To address your questions directly:

jaredhirsch commented 11 years ago

@jrgm you got a gravatar?! Awesome!

re: 1, I'm not quite sure what you mean, but I don't intend to block verifier on kpi, more of a fire-and-forget configuration. re: 2, We're not removing the existing metrics files, just sending additional data to kpiggybank. The logging situation isn't awesome, I totally agree.

Does this make sense?

kparlante commented 11 years ago

@6a68 Makes total sense, no objections to your logic. I like your longer term Right Way vision. Good points about AWS filesystem -- very interesting!

jaredhirsch commented 11 years ago

@kparlante Cool, trying to be verbose in this ticket for the sake of future readers (like me after I lose context :-P). Please don't hesitate to challenge what I'm doing and/or offer alternatives, it makes for much better net results.

Related question: the privacy review doc claims that timestamps must be in unix format, although the example is actually a JS timestamp, and it looks like we're actually logging JS timestamps (millisecond, not second, resolution). For instance, on localhost:10001, if I open, then close, the dialog, I see this in stdout:

browserid (75972): debug: Simulate write to KPI Backend DB - [
<snipped>
browserid (75972):     "timestamp": 1376523000000,
<other stuff...>

It seems like the timestamp should be 1376523000 (three fewer zeros). Have there been discussions around the timestamp format? Is this actually converted inside kpiggybank, maybe?

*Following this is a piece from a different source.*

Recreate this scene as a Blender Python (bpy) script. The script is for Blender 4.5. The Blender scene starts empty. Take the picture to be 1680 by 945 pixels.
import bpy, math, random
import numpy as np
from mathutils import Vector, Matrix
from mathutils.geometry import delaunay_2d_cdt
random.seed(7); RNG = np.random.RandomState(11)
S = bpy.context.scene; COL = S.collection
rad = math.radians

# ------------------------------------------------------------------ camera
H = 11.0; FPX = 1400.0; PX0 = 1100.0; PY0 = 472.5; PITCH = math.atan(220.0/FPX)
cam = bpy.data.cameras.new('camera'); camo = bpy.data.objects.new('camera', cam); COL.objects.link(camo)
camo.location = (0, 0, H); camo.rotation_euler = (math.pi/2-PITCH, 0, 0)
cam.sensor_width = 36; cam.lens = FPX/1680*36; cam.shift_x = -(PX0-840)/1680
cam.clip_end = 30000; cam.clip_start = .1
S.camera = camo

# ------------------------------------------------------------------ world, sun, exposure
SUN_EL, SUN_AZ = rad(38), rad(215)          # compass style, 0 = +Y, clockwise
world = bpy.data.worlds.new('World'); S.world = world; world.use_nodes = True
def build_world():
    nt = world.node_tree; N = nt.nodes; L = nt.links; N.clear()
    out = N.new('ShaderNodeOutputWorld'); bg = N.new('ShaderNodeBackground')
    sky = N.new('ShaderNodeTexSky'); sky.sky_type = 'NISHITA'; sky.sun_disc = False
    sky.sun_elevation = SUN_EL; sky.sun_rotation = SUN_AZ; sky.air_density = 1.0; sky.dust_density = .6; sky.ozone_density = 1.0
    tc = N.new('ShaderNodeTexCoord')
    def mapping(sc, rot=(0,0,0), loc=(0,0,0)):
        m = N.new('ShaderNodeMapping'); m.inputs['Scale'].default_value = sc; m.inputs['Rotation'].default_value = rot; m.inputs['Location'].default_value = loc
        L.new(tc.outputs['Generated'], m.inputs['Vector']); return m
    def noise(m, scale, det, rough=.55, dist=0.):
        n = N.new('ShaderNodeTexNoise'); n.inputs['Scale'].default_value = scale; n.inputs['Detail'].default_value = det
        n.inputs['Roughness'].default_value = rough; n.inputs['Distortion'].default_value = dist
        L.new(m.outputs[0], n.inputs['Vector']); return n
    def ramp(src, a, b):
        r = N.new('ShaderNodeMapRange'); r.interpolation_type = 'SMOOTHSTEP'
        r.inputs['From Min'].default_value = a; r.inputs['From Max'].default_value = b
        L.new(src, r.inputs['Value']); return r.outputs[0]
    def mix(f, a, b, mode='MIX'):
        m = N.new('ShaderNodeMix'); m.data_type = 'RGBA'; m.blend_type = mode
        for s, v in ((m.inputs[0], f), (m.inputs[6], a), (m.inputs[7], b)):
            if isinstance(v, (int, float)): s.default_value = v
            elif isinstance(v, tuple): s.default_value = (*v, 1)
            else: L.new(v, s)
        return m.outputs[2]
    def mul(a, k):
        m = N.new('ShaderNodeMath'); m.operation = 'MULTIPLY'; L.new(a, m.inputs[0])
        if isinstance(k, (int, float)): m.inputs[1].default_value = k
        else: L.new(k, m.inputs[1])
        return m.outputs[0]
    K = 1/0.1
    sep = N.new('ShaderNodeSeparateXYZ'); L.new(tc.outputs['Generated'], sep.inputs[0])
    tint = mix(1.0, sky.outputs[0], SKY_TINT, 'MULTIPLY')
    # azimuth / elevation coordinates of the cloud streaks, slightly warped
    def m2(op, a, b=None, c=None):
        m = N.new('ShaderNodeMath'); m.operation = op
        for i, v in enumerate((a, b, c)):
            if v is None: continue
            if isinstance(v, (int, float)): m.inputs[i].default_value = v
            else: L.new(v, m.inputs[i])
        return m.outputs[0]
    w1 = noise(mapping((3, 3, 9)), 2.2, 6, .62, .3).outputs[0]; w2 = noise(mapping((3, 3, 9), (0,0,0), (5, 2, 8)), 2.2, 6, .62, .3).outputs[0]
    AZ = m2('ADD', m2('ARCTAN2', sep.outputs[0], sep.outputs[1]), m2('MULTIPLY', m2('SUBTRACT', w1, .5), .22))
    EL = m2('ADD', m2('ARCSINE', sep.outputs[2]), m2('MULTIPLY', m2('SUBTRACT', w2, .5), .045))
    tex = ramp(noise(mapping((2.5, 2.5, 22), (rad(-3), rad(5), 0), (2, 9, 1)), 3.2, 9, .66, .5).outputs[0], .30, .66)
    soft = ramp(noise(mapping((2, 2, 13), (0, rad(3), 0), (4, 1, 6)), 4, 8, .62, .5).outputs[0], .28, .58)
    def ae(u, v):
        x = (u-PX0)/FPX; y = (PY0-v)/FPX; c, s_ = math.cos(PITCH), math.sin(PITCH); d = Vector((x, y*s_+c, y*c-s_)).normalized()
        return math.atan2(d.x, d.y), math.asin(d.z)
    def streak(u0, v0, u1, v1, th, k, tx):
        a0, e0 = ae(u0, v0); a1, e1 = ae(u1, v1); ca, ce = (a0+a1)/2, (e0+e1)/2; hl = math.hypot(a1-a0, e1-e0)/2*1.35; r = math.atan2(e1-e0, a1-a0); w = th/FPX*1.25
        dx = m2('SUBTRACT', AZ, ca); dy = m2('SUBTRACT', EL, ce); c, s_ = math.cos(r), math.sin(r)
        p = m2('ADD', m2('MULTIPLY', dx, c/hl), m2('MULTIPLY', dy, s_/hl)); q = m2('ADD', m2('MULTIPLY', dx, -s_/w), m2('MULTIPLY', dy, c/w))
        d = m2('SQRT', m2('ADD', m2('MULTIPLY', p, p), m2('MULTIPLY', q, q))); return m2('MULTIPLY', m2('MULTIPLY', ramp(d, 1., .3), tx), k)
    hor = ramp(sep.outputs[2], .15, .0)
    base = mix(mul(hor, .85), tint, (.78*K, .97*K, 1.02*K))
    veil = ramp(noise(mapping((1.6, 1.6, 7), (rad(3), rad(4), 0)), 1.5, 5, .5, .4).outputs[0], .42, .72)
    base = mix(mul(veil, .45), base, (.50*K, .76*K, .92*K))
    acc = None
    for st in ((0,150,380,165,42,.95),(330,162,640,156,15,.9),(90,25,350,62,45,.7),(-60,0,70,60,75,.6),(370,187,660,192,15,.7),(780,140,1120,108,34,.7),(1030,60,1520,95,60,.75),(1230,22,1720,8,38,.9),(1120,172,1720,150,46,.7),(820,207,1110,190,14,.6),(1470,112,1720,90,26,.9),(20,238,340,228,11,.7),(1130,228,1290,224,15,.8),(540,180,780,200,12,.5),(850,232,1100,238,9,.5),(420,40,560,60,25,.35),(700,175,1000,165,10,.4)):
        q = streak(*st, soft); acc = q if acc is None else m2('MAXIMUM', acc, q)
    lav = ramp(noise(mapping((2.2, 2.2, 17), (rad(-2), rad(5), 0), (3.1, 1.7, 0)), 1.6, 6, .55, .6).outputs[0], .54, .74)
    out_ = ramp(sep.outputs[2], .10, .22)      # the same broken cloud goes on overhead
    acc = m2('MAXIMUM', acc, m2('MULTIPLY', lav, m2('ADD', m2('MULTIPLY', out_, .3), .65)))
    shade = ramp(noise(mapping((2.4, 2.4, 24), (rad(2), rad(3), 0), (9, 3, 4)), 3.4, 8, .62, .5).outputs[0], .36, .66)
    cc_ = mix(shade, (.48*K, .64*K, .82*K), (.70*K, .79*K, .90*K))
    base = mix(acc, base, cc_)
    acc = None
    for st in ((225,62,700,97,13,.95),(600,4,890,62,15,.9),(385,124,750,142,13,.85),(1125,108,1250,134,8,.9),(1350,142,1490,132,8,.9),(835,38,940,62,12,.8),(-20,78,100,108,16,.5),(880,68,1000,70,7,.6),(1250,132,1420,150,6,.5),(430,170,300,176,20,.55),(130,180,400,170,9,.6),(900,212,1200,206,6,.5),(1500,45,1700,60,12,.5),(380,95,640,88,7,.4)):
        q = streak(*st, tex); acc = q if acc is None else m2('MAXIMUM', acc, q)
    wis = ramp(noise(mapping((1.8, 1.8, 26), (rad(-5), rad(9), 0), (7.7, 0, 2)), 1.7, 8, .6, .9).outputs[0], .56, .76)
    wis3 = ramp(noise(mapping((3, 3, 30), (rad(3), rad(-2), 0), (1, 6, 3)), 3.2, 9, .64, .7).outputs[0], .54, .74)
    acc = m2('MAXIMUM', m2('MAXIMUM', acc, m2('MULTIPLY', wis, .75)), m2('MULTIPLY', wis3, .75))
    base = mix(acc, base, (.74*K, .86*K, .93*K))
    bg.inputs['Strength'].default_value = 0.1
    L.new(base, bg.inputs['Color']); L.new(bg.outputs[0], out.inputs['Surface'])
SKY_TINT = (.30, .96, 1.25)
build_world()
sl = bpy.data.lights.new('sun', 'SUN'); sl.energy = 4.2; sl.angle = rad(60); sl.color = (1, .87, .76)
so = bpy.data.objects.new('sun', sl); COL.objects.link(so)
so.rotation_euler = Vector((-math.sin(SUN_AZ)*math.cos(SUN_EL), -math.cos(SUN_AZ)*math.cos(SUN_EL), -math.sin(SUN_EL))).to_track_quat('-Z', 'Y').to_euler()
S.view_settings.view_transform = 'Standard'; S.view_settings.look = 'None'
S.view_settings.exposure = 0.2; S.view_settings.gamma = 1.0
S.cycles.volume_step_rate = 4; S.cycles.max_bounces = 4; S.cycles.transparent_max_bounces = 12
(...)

jaredhirsch commented 11 years ago

I've pushed some additional rough cuts to 6a68/issue_3528_metrics_to_piggybank. I'll push on this a bit more tomorrow. @shane-tomlinson it'd be great if you could take a look :-)

jaredhirsch commented 11 years ago

@kparlante would it hurt anything if we didn't aggregate the verifier/router metrics before sending to the piggybank?

kparlante commented 11 years ago

@6a68 no timestamp conversion happens in kpiggybank; the timestamp field in the blobs as they land in the dashboard's db are in milliseconds, not seconds. For expediency's sake, go with millisecond resolution.

Not aggregating shouldn't be a problem from an implementation perspective. Privacy/extra traffic are the only concerns I could think of, and doesn't seem like either should be an actual problem.

jaredhirsch commented 11 years ago

@kparlante fantastic, in that case the PR against my fork is pretty much ready to go. I'll get some eyes on it Monday.

jaredhirsch commented 11 years ago

Opened a pull request against the upstream browserid repo. Do we need to hold back until the privacy review is completed?

jaredhirsch commented 11 years ago

Answering my own question from last week, the privacy bug (https://bugzilla.mozilla.org/show_bug.cgi?id=903581) has not moved. I bumped it to try to get some attention.

kparlante commented 11 years ago

New and improved privacy megabug: https://bugzilla.mozilla.org/show_bug.cgi?id=909980

kparlante commented 11 years ago

@shane-tomlinson, @6a68 : We shouldn't hold back on this code waiting for privacy review -- we're on the calendar. We can add a flag to turn it on/off (as we did with KPIs) to be safe on the timing. We have an ok from the security folks (given that we're using the same infrastructure as KPIs), pending any other questions from us.